Arts West is a University of Melbourne landmark. Its striking façade features images of objects from the University’s cultural collections.
The Faculty of Arts had not had a new building in 60 years and the existing teaching and learning spaces no longer suited the University’s contemporary methods. ARM, in partnership with Architectus, worked with the Faculty to design a new building that would reflect the latest pedagogical thinking as applied in their curricula.
The Faculty needed the new building to accommodate and represent the concept of object-based learning (OBL). Academic staff use pieces from the University’s 23 cultural collections in their teaching so the new building includes two OBL laboratories specifically tailored for exhibiting and studying collection pieces.

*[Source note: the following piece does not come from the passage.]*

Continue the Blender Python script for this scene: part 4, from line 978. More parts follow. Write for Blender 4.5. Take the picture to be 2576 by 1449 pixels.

Arts West’s spaces are tailored to project-based collaborative, interactive, seminar, discursive and didactic modes of teaching and learning. They incorporate a range of interactive technologies. These include audio-visual, film projection and document cameras. There is a 150-seat lecture theatre and a range of specialist teaching spaces that can be formatted for 30 or 60 students.
The striking façade features images of selected objects from the University’s 23 cultural collections. It also represents the concept of object-based learning.
Imagine you make a big building. You put a band of windows around each floor and cover it with metal fins that look like exterior venetian blinds, but deeper. Next, you browse a museum of interesting objects and get inspired to make a huge statue of some corroboree dancers. You press the statue into the venetians on your building. They give way as gently as dry foam so the dancers make a perfect imprint of themselves.
It looks right. So then you make a statue of the femme fatale Salome and you press her into the façade too. Then four figures in a pursuit-and-departure scene, then a man wearing an elaborate headdress. You press each one in on a different wall. Finally, you grab the building by one corner and twist the venetians into a swirl of waves. They look a bit like isobars in 3D.
In short, we used innovative virtual modelling, adapted from software usually used for gaming to do just that.
Arts West accommodates a variety of staff workspaces. There are open-plan spaces for research staff, students and part-time staff, single offices for senior academics, and multiple-person office space for funded research units. It also includes a research lounge—a common room for staff and students to meet that incorporates a book collection, kitchen and presentation facilities. There is also a flexible exhibition space where staff and students from multiple Faculty of Arts schools can curate exhibitions.
The Faculty of Arts specifically didn’t want standard-looking classrooms. Our salon-and-warehouse theme pushes the boundaries between interior architecture and pure decoration. Each space has a story to tell that has inspired its design.